Marché automobile français : après douze mois ensoleillés, 2024 encore nimbée de brume

Posté le par Benoît CRÉPIN dans Énergie

2023 s’est achevée sur un bilan particulièrement positif pour le marché automobile français, avec des ventes en hausse sur tous les segments. Un net engouement pour les véhicules électrifiés s’est également fait ressentir. Après douze mois sous le soleil, l’industrie automobile française peine toutefois pour l’instant à entrevoir, au travers d’un contexte économique et géopolitique ennuagé, les contours précis de ce qui l’attend en 2024.

Une trouée d’azur dans un ciel nébuleux… Alors que l’incertitude plane encore largement sur 2024 – nous y reviendrons – et que 2022 fut une année pour le moins difficile pour le marché automobile français – comme le laissaient d’ailleurs présager les tendances observées au cours de ses premiers mois – 2023 a quant à elle été marquée par une nette embellie pour la filière automobile française. C’est en effet ce qu’ont révélé les chiffres publiés le 1er janvier dernier par la Plateforme automobile (PFA), association qui réunit en son sein les quelque 4 000 entreprises du secteur automobile national – constructeurs, équipementiers, sous-traitants et autres acteurs de la mobilité.

Les chaînes d’assemblage ont tourné à plein régime en 2023
La fin de la pénurie de semi-conducteurs a permis aux chaînes d’assemblage de tourner à nouveau à plein régime en 2023. Crédit : Image de usertrmk sur Freepik

Sans aller jusqu’à la qualifier d’exceptionnelle, le directeur de la communication de PFA et expert du secteur automobile François Roudier dresse ainsi un bilan tout à fait positif de l’année qui vient de s’écouler : « 2023 a été une bonne année dans le sens où elle a permis la résolution des problèmes de production, notamment celui de l’approvisionnement en semi-conducteurs, qui est maintenant véritablement dernière nous ». Bonne, donc, mais pas exceptionnelle, car même si les douze derniers mois ont enfin permis aux livraisons de véhicules commandés, parfois de longue date, de se concrétiser, les ventes sont restées en deçà des niveaux mesurés avant la crise sanitaire et les événements géopolitiques qui s’y sont ajoutés : de l’ordre de deux millions d’unités par exemple en 2019. En dépit d’une hausse de pas moins de 16 % par rapport à 2022, les ventes se sont en effet limitées, sur les 12 mois de 2023, à un peu plus de 1,7 million de véhicules particuliers (VP).

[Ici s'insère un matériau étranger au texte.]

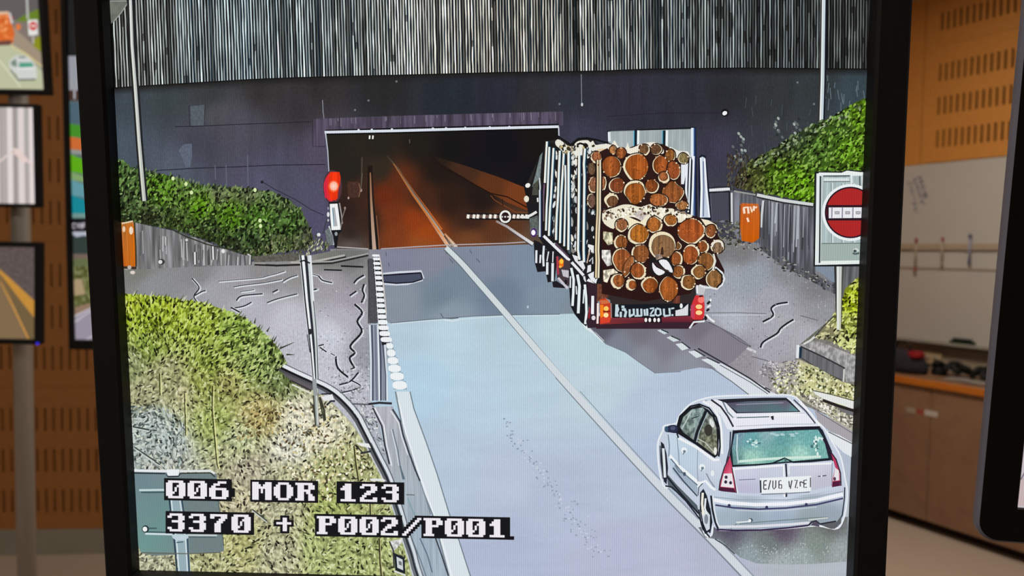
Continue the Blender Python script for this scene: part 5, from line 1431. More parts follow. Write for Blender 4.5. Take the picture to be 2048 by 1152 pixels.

Quoi qu’il en soit, c’est également à une très nette hausse des immatriculations que l’on a pu assister du côté des véhicules utilitaires légers (VUL) et des véhicules industriels (VI), avec un bilan respectif de + 8,9 % et + 11 % sur les 12 mois de 2023 par rapport à la même période en 2022 pour ces deux autres segments de marché.

Bonne année, donc, pour le secteur automobile dans sa globalité, 2023 l’a été d’autant plus pour un marché en particulier : celui des véhicules électriques et hybrides.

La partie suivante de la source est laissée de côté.